Optimization problem using derivatives

[physicsernaw]

Homework Statement

We want to make a conical drinking cup out of paper. It should hold exactly 100 cubic inches of water. Find the dimensions of a cup of this type that minimizes the surface area.

Homework Equations

SA = pi*r^2 + pi*r*l where l is the slant height of the cone.

V = 1/3pi*r^2*h = 100

The Attempt at a Solution

I solve l in terms of h and r.

l = sqrt(r^2 + h^2)

Then I solve h in terms of r in the volume, and I get:

h = 300/pi*r^2

plugging this equation for h back in the equation for l, I get:

l = sqrt(r^2 + 300/(pi*r^2))

SA(r) = pi*r^2 + pi*r*sqrt(r^2 + 300/(pi*r^2))

Then taking the derivative and setting it equal to zero:

SA'(r) = 2pi*r + pi*sqrt(r^2 + 300/(pi*r^2)) + 1/2*pi*r/(sqrt(r^2 + 300/(pi*r^2)))*(2r + 600/(pi*r^3)) = 0

Instead of trying to solve that ugly thing myself I plugged it into wolfram and it said no real solutions exist so I'm obviously doing something wrong. Any help pleasE?

 

[arildno]

How can you drink from the cup when you have the lid on?

 

[physicsernaw]

Man, I hate math... lol. Thanks.

 

[physicsernaw]

Is there also an easier way to do this than the way I'm doing it? I get such long, ugly derivatives and finding the zeros is really tedious and time consuming... This is an exam review problem so I don't think the problem should take this long. Is there another approach I could use?

edit: I do get the right answer though, despite it taking a long time.

 

[arildno]

1. What you consider "long time" might not be felt like "long time" by others
2. Since you haven't really, posted the manner in which you've done your algebraic manipulations, no one can give you a "short cut", because we cannot see the algebraic pathways you actually chose to walk along..

 

[physicsernaw]

Here's what I got taking the derivative of the surface area, substituting h = 300/(pi*r^2)
and l = sqrt(r^2 + (300/(pi*r^2))^2)

SA(r) = pi*r*sqrt(r^2 + (300/(pi*r^2))^2)

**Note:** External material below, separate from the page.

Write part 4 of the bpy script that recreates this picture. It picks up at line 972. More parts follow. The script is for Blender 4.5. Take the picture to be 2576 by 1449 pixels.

dSA/dr = http://www.wolframalpha.com/input/?...)^2))*(2r+++600/(pi*r^2))*(-600/(pi*r^3))+=+0

 

[arildno]

Well, let's see if I can simplify the algebra a bit, on the spur of the moment:
$$\frac{dl}{dr}=\frac{r+h\frac{dh}{dr}}{l}$$
Thus, the optimizing equation becomes, effectively:
$$l+r\frac{dl}{dr}=0$$
That is:
$$l^{2}+r^{2}+rh\frac{dh}{dr}=0 (*)$$
Furthermore, we have:
$$\frac{dh}{dr}=-\frac{2}{r}h$$
therefore, (*) transmutes to:
$$2r^{2}-h^{2}=0$$

This ought to be correct simplfication.

 

[arildno]

Since $$h=\frac{3V}{\pi{r^{2}}}$$, we have:
$$r^{3}=\frac{3V}{\sqrt{2}\pi}$$
that is,
$$r=(\frac{3}{\sqrt{2}\pi})^{\frac{1}{3}}V^{\frac{1}{3}}$$
as our relation for minimized surface, given fixed volume of the open cone.

 

[physicsernaw]

I would have never thought of doing it in that way..

Thanks for the insight and taking the time to help me..

 

[arildno]

I would have never thought of doing it in that way..

Thanks for the insight and taking the time to help me..

Very often, retaining symbols for butt-ugly expressions will simplify the computation relative to substituting the symbol with original butt-ugliness.